The sons, who live in Maine, declined through Mulhern’s estate representative in New Hampshire to be interviewed for this story. Cynthia Reeves, who represents Mulhern in the art market, said the family “lost the works through hardship. At some point it became difficult to keep up with the payments for the storage. We stepped in to help and took some of the work, and then Elizabeth was able to bid on the remaining works there in Maine.”

She said the family would be pleased to know Mulhern’s art is being shown in Maine. Reeves knew Mulhern for 25 years, and arranged exhibitions for him mostly in New York, Massachusetts and New Hampshire. The exhibition in Falmouth is believed to be his first in Maine.

“He was a monumentally good painter,” Reeves said. “He was a really fantastic painter in this very specific, very New York tradition of abstract minimalism. He was from the New York school of painting through and through, even though he was born in Scotland. But he adopted Manhattan because of the coterie of artists that he resonated with so deeply.”

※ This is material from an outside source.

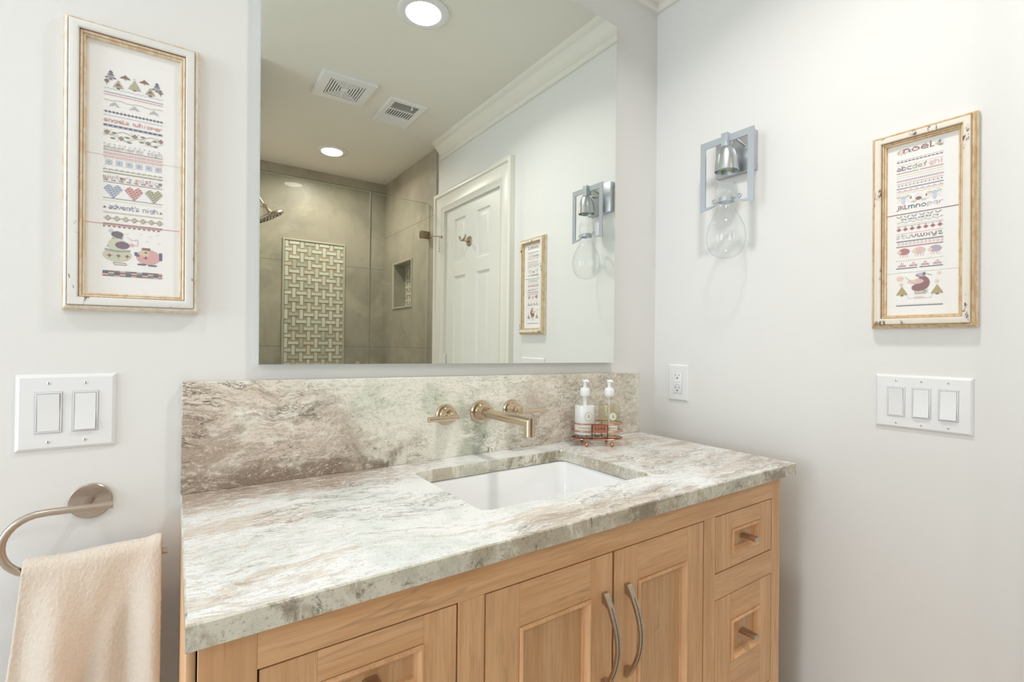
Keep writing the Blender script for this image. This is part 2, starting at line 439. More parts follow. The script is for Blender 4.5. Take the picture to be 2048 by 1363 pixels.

Gallery owner Elizabeth Moss is preparing a show of works by the late New York artist Michael Mulhern, some of which were made with ash from the wreckage of the Sept. 11 attacks on the World Trade Center, a block from his studio. Ben McCanna/Staff Photographer

The art that Moss and Keen acquired spans various phases of Mulhern’s career. In addition to the dark work associated with 9/11, Mulhern painted colorful “spaghetti confetti” style paintings. A year or more before 9/11, he began a series that he called Ash Road, made in black, white and gray and occasionally aluminum paint, with a swirling quality that alluded to dust or fog. According to Reeves, he called them his “color paintings” even through they were monochromatic.

After 9/11, the dust he was trying to achieve in his art became literal and his paintings became environmental and atmospheric. As he experimented with paints mixed with the ash from the World Trade Center collapse, the series took on profound weight and meaning.

“The previous work was very quiet,” Mulhern told the New York Times early in 2002. “This is almost severe. I can’t believe it is not a response.”